**Challenge**
Find the string "scene" in the data, then copy every line where it is found.
-------
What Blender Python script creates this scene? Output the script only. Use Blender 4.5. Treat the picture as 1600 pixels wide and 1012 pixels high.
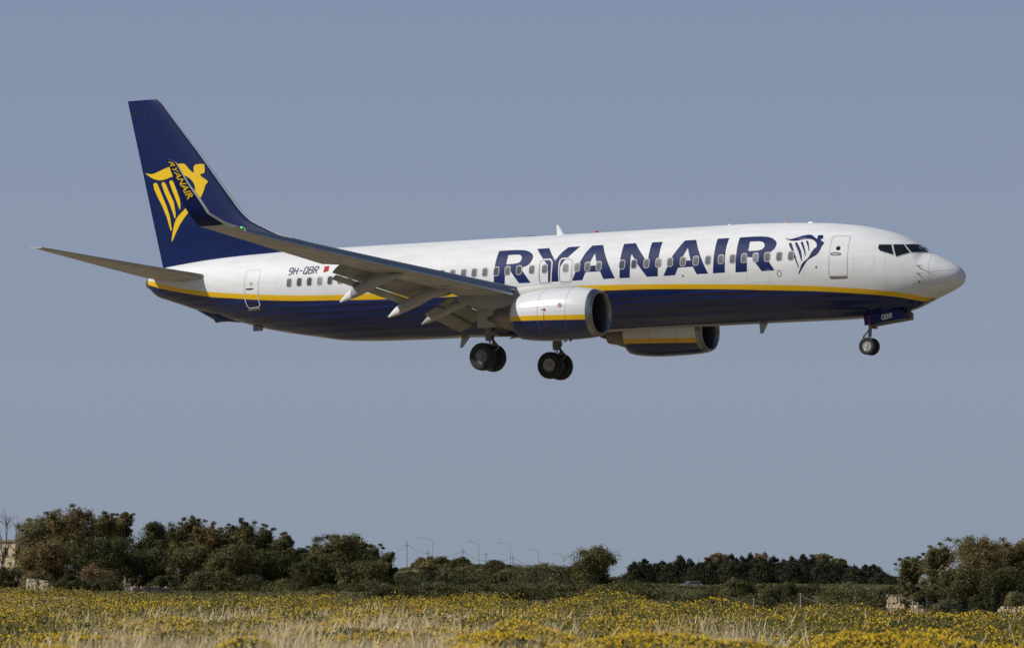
import bpy, bmesh, math, random, json
import numpy as np
from mathutils import Vector, Matrix
from mathutils.geometry import tessellate_polygon
for o in list(bpy.data.objects): bpy.data.objects.remove(o)
sc = bpy.context.scene
COL = sc.collection
# ------------------------------------------------------------------ camera
CAM_H = 1.7
cam_d = bpy.data.cameras.new('camera'); cam = bpy.data.objects.new('camera', cam_d); COL.objects.link(cam)
cam.location = (0, 0, CAM_H)
cam.rotation_euler = (math.radians(90 + 3.6113), 0, 0)
cam_d.sensor_width = 36; cam_d.lens = 140.463
cam_d.clip_start = 1; cam_d.clip_end = 20000
cam_d.dof.use_dof = True; cam_d.dof.focus_distance = 160; cam_d.dof.aperture_fstop = 4.5
sc.camera = cam
# ------------------------------------------------------------------ sky and sun
SUN = Vector((-0.75336, -0.15757, 0.63873)).normalized()
w = bpy.data.worlds.new("World"); sc.world = w; w.use_nodes = True
nt = w.node_tree
bg = nt.nodes['Background']
sky = nt.nodes.new('ShaderNodeTexSky'); sky.sky_type = 'NISHITA'; sky.sun_disc = False
sky.sun_elevation = math.asin(SUN.z); sky.sun_rotation = math.atan2(SUN.x, SUN.y)
sky.altitude = 0; sky.air_density = 1.0; sky.dust_density = 1.0; sky.ozone_density = 3.0
SKY_K = 0.07
# a dry haze layer over the island: pale blue-grey low down, clear sky above it
wtc = nt.nodes.new('ShaderNodeTexCoord'); wsp = nt.nodes.new('ShaderNodeSeparateXYZ'); nt.links.new(wtc.outputs['Generated'], wsp.inputs[0])
wrp = nt.nodes.new('ShaderNodeValToRGB'); nt.links.new(wsp.outputs['Z'], wrp.inputs[0])
def lin(c): return tuple(((v / 255 + .055) / 1.055) ** 2.4 for v in c)
stops = [(0.0, (140, 152, 168)), (0.05, (142, 153, 171)), (0.10, (137, 150, 173)), (0.145, (131, 145, 172)), (0.35, (108, 130, 168))]
el = wrp.color_ramp.elements
el[0].position = stops[0][0]; el[0].color = (*lin(stops[0][1]), 1); el[1].position = stops[-1][0]; el[1].color = (*lin(stops[-1][1]), 1)
for p_, c_ in stops[1:-1]: e_ = el.new(p_); e_.color = (*lin(c_), 1)
wmu = nt.nodes.new('ShaderNodeVectorMath'); wmu.operation = 'SCALE'; wmu.inputs['Scale'].default_value = 1 / SKY_K; nt.links.new(wrp.outputs[0], wmu.inputs[0])
wmr = nt.nodes.new('ShaderNodeMapRange'); wmr.inputs['From Min'].default_value = 0.2; wmr.inputs['From Max'].default_value = 0.5; nt.links.new(wsp.outputs['Z'], wmr.inputs[0])
wmx = nt.nodes.new('ShaderNodeMix'); wmx.data_type = 'RGBA'; nt.links.new(wmr.outputs[0], wmx.inputs[0]); nt.links.new(wmu.outputs[0], wmx.inputs[6]); nt.links.new(sky.outputs[0], wmx.inputs[7])
nt.links.new(wmx.outputs[2], bg.inputs[0])
bg.inputs[1].default_value = SKY_K
sun_d = bpy.data.lights.new('sun', 'SUN'); sun = bpy.data.objects.new('sun', sun_d); COL.objects.link(sun)
sun_d.energy = 3.6; sun_d.angle = math.radians(0.53); sun_d.color = (1.0, 0.965, 0.905)
sun.rotation_euler = SUN.to_track_quat('Z', 'Y').to_euler()
sun.location = (0, 0, 300)
sc.view_settings.view_transform = 'Standard'; sc.view_settings.look = 'None'
sc.view_settings.exposure = 0; sc.view_settings.gamma = 1
# ------------------------------------------------------------------ helpers
def nmat(name):
    m = bpy.data.materials.new(name); m.use_nodes = True
    return m, m.node_tree, m.node_tree.nodes['Principled BSDF']
def mat(name, col, rough=0.5, metal=0.0, spec=0.5, noise=0.0, nscale=3.0, coat=0.0, stretch=(1, 1, 1), bump=0.0, detail=4):
    m, t, b = nmat(name)
    b.inputs['Base Color'].default_value = (*col, 1)
    b.inputs['Roughness'].default_value = rough; b.inputs['Metallic'].default_value = metal
    b.inputs['Specular IOR Level'].default_value = spec
    b.inputs['Coat Weight'].default_value = coat; b.inputs['Coat Roughness'].default_value = 0.08
    if noise or bump:
        tc = t.nodes.new('ShaderNodeTexCoord'); mp = t.nodes.new('ShaderNodeMapping'); mp.inputs['Scale'].default_value = stretch
        n = t.nodes.new('ShaderNodeTexNoise'); n.inputs['Scale'].default_value = nscale; n.inputs['Detail'].default_value = detail
        t.links.new(tc.outputs['Object'], mp.inputs[0]); t.links.new(mp.outputs[0], n.inputs[0])
        if noise:
            r = t.nodes.new('ShaderNodeValToRGB')
            r.color_ramp.elements[0].position = 0.3; r.color_ramp.elements[1].position = 0.7
            r.color_ramp.elements[0].color = (*[c * (1 - noise) for c in col], 1)
            r.color_ramp.elements[1].color = (*[min(1, c * (1 + noise)) for c in col], 1)
            t.links.new(n.outputs['Fac'], r.inputs[0]); t.links.new(r.outputs[0], b.inputs['Base Color'])
        if bump:
            bp = t.nodes.new('ShaderNodeBump'); bp.inputs['Strength'].default_value = bump; bp.inputs['Distance'].default_value = 0.02
            t.links.new(n.outputs['Fac'], bp.inputs['Height']); t.links.new(bp.outputs[0], b.inputs['Normal'])
    return m
def mesh_obj(name, verts, faces, mats, parent=None, fmat=None, smooth=True, fix=False):
    me = bpy.data.meshes.new(name)
    me.from_pydata([tuple(map(float, v)) for v in verts], [], faces)
    for m in (mats if isinstance(mats, (list, tuple)) else [mats]): me.materials.append(m)
    if fmat is not None: me.polygons.foreach_set('material_index', np.array(fmat, dtype=np.int32))
    me.polygons.foreach_set('use_smooth', np.full(len(me.polygons), bool(smooth)))
    me.update()
    if fix:
        bm = bmesh.new(); bm.from_mesh(me); bmesh.ops.remove_doubles(bm, verts=bm.verts, dist=1e-5)
        bmesh.ops.recalc_face_normals(bm, faces=bm.faces); bm.to_mesh(me); bm.free()
    o = bpy.data.objects.new(name, me); COL.objects.link(o)
    if parent is not None: o.parent = parent
    return o
def sharp(o, deg=35):
    me = o.data; bm = bmesh.new(); bm.from_mesh(me)
    for e in bm.edges:
        if len(e.link_faces) == 2: e.smooth = e.calc_face_angle(0) < math.radians(deg)
    bm.to_mesh(me); bm.free(); return o
def tag(o, label=None, cat=None, group=None, kind=None):
    if label: o['label'] = label
    if cat: o['category'] = cat
    if group: o['group'] = group
    if kind: o['kind'] = kind
    return o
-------
**The reply**
What Blender Python script creates this scene? Output the script only. Use Blender 4.5. Treat the picture as 1600 pixels wide and 1012 pixels high.
sc = bpy.context.scene